▶ **THE PROBLEM**
Print, word for word, every line from the beginning of the listing up to and including the line with "from mathutils import Vector, Matrix". Pictures are to be excluded.

▶ **MATERIAL PROVIDED**

+-------+

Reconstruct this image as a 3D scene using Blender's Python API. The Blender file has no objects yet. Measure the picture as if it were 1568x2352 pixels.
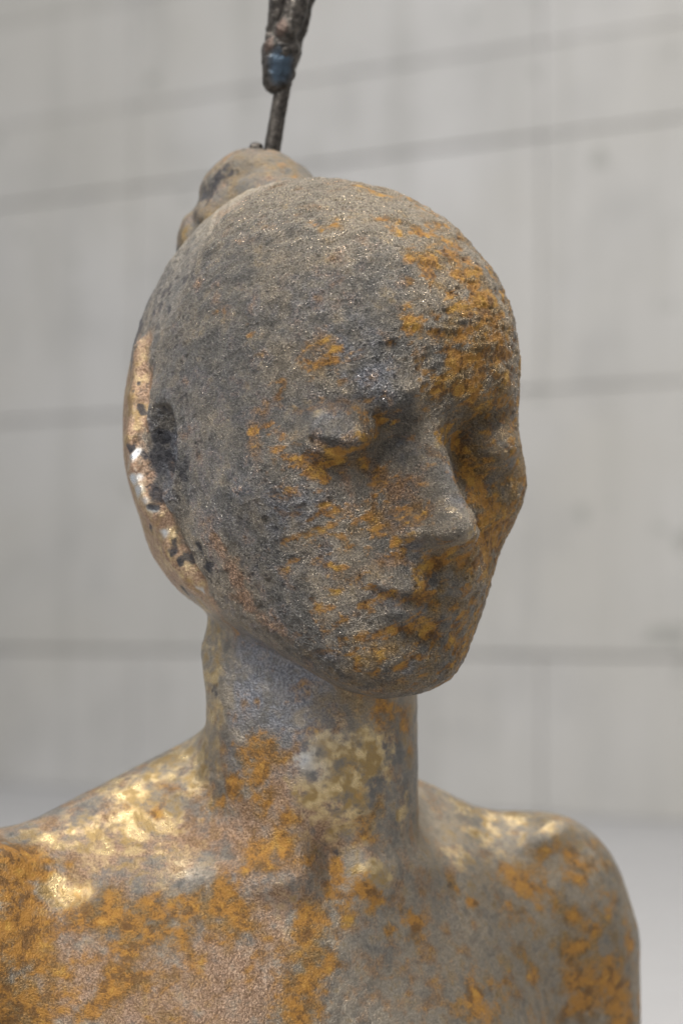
import bpy, bmesh, math, random
import numpy as np
from mathutils import Vector, Matrix

# ------------------------------------------------------------------ camera, world, lights
S = bpy.context.scene
ZC = 0.30                                   # height of the lens above the floor
cam_data = bpy.data.cameras.new('camera')
cam = bpy.data.objects.new('camera', cam_data)
S.collection.objects.link(cam)
cam.location = (0, -1.18, ZC)
cam.rotation_euler = (math.radians(90), 0, 0)
cam_data.sensor_fit = 'VERTICAL'
cam_data.sensor_height = 23.5
cam_data.sensor_width = 15.6
cam_data.lens = 60
cam_data.shift_y = (1400 - 1176) / 2352
cam_data.clip_end = 100
cam_data.clip_start = 0.05
cam_data.dof.use_dof = True
cam_data.dof.focus_distance = 1.105
cam_data.dof.aperture_fstop = 4.4
S.camera = cam

W = bpy.data.worlds.new('World'); S.world = W; W.use_nodes = True
bg = W.node_tree.nodes['Background']
bg.inputs['Color'].default_value = (0.97, 0.975, 1.0, 1)
bg.inputs['Strength'].default_value = 0.51

def area(name, loc, target, size, energy, color, size_y=None):
    d = bpy.data.lights.new(name, 'AREA'); d.energy = energy; d.color = color
    d.shape = 'RECTANGLE'; d.size = size; d.size_y = size_y or size
    o = bpy.data.objects.new(name, d); S.collection.objects.link(o)
    o.location = loc
    o.rotation_euler = (Vector(target) - Vector(loc)).to_track_quat('-Z', 'Y').to_euler()
    return o
WARM = (1.0, 0.93, 0.83)
area('light_panel', (-1.2, -1.4, 2.7), (0, 0.1, 0.4), 1.1, 68, (1.0, 0.985, 0.96), 0.9)
area('ceiling_light', (0.5, 0.0, 2.9), (0.3, 0.6, 0.3), 1.2, 24, (1.0, 0.97, 0.93), 0.8)
area('ceiling_light', (-0.9, 1.6, 3.2), (-0.6, 3.2, 0.6), 1.8, 16, (0.96, 0.975, 1.0), 0.9)
area('track_lamp', (-1.5, 0.25, 2.5), (-0.1, 0, 0.3), 0.14, 13, (1.0, 0.95, 0.88))
area('track_lamp', (-0.25, -0.95, 2.7), (0, 0, 0.3), 0.14, 24, WARM)
area('track_lamp', (0.9, 0.9, 2.5), (0.1, 0.05, 0.3), 0.14, 20, WARM)

S.view_settings.view_transform = 'Standard'
S.view_settings.look = 'None'
S.view_settings.gamma = 1
S.view_settings.use_curve_mapping = False
S.view_settings.exposure = 0.0
S.cycles.use_denoising = True
S.cycles.max_bounces = 3
S.cycles.use_adaptive_sampling = True
S.cycles.adaptive_threshold = 0.02

COL = S.collection
rng = np.random.default_rng(7)
CLAY = False

# ------------------------------------------------------------------ numpy noise
def _hash(ix, iy, iz, seed):
    h = (ix.astype(np.uint32) * np.uint32(374761393) + iy.astype(np.uint32) * np.uint32(668265263)
         + iz.astype(np.uint32) * np.uint32(2147483647) + np.uint32(seed * 974711 & 0xffffffff))
    h = (h ^ (h >> np.uint32(13))) * np.uint32(1274126177)
    h = h ^ (h >> np.uint32(16))
    return (h & np.uint32(0xffff)).astype(np.float32) / 32767.5 - 1.0

def vnoise(P, freq, seed=0):
    """value noise, -1..1"""
    q = P.astype(np.float32) * np.float32(freq) + np.float32(1000.0 + 17.31 * (seed % 23))
    i = np.floor(q).astype(np.int64)
    f = q - i.astype(np.float32)
    f = f * f * f * (f * (f * 6 - 15) + 10)
    out = 0
    for dx in (0, 1):
        wx = f[:, 0] if dx else 1 - f[:, 0]
        for dy in (0, 1):
            wy = f[:, 1] if dy else 1 - f[:, 1]
            for dz in (0, 1):
                wz = f[:, 2] if dz else 1 - f[:, 2]
                out = out + wx * wy * wz * _hash(i[:, 0] + dx, i[:, 1] + dy, i[:, 2] + dz, seed)
    return out

_ROT = np.array(Matrix.Rotation(1.1, 3, 'X') @ Matrix.Rotation(0.8, 3, 'Y') @ Matrix.Rotation(0.6, 3, 'Z'), np.float32)
def fbm(P, freq, octs=3, seed=0, gain=0.5):
    a, s, t = 1.0, 0, 0
    for k in range(octs):
        P = P @ _ROT
        s = s + a * vnoise(P, freq * 2.03 ** k, seed + k * 5); t += a; a *= gain
    return s / t

# ------------------------------------------------------------------ implicit sculpting (all in cm; origin at lens height)
def smin(a, b, k):
    h = np.clip(0.5 + 0.5 * (b - a) / k, 0, 1)
    return b + (a - b) * h - k * h * (1 - h)
def smax(a, b, k):
    return -smin(-a, -b, k)
def ell(P, c, r):
    c = np.array(c, np.float32); r = np.array(r, np.float32)
    q = (P - c) / r
    k0 = np.sqrt((q * q).sum(1)) + 1e-6
    k1 = np.sqrt(((q / r) ** 2).sum(1)) + 1e-6
    return k0 * (k0 - 1) / k1
def cap(P, a, b, ra, rb):
    a = np.array(a, np.float32); b = np.array(b, np.float32)
    d = b - a
    t = np.clip(((P - a) @ d) / (d @ d), 0, 1)
    return np.sqrt(((P - a - t[:, None] * d) ** 2).sum(1)) - (ra + (rb - ra) * t)
def gau(P, c, s):
    q = (P - np.array(c, np.float32)) / np.array(s, np.float32)
    return np.exp(-0.5 * (q * q).sum(1))
def seg_gau(P, a, b, s):
    a = np.array(a, np.float32); b = np.array(b, np.float32); d = b - a
    t = np.clip(((P - a) @ d) / (d @ d), 0, 1)
    return np.exp(-0.5 * ((P - a - t[:, None] * d) ** 2).sum(1) / (s * s))

# head frame
YAW, PITCH, ROLL = math.radians(33), math.radians(0), math.radians(2.5)
HC = np.array([-0.90, 0.0, 7.86], np.float32)        # head centre, at eye level
def rot_frame(yaw, pitch, roll):
    # columns: right (r), forward (f), up (u) in world; yaw turns the face to image right
    r = np.array([math.cos(yaw), math.sin(yaw), 0]); f = np.array([math.sin(yaw), -math.cos(yaw), 0]); u = np.array([0, 0, 1.])
    f2 = f * math.cos(pitch) - u * math.sin(pitch); u2 = u * math.cos(pitch) + f * math.sin(pitch)
    # roll about the viewing axis (world Y): clockwise in the picture
    c, s = math.cos(roll), math.sin(roll)
    R = np.array([[c, 0, s], [0, 1, 0], [-s, 0, c]])
    return (R @ np.stack([r, f2, u2], 1)).astype(np.float32)
HR = rot_frame(YAW, PITCH, ROLL)
TR = rot_frame(math.radians(24), 0, 0)
TC = np.array([-2.9, 3.2, -11.0], np.float32)        # torso frame: at the neck pit's height, on the spine axis
def to_head(P): return (P - HC) @ HR
def to_torso(P): return (P - TC) @ TR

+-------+

▶ **WRITTEN ANSWER**
Reconstruct this image as a 3D scene using Blender's Python API. The Blender file has no objects yet. Measure the picture as if it were 1568x2352 pixels.
import bpy, bmesh, math, random
import numpy as np
from mathutils import Vector, Matrix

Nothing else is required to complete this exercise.